General News

Brazil ports face tight MGO, LSMGO supply amid export tax

March 25, 2026

Brazil's state-owned bunker supplier Petrobras clarifies tax structure as buyers continue purchases despite higher prices; availability tightens at some Brazilian ports.

IMAGE: Containers transported across the Rio–Niterói Bridge in Brazil. Getty Images.


After temporarily halting export sales of marine gasoil (MGO) and low-sulphur marine gasoil (LSMGO) earlier this month, Petrobras has resumed the sale of both grades, a source informed on the matter tells ENGINE.

The halt came amidst the Brazilian government’s new legislation, imposing a 50% export tax on diesel oil.

The export taxes are still in place and Petrobras clarified this tax is levied on the total value of the invoice, and not only on the value of the product.
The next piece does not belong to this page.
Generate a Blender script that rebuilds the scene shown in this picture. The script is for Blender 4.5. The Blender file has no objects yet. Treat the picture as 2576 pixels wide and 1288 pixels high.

The company explained that, for a desired net remuneration of $1000 per tonne, the value of the note, the tax should be $2000 per ton, so that 50% corresponds to the tax due and 50% to Petrobras' net revenue.

"It seems that, given the international availability, some buyers (though not all) are still willing to purchase despite the higher prices", a bunker trader informed ENGINE.

Additionally, the implication of the tax has resulted in some ports across Brazil, specifically Rio Grande and Parangua, experiencing tight availability with extended lead times.

However, the trader mentioned "it is still possible to buy" both grades at the port, albeit with longer lead times.

This tax, however, does not have any impact on sales of VLSFO, the company said in a client’s note last week.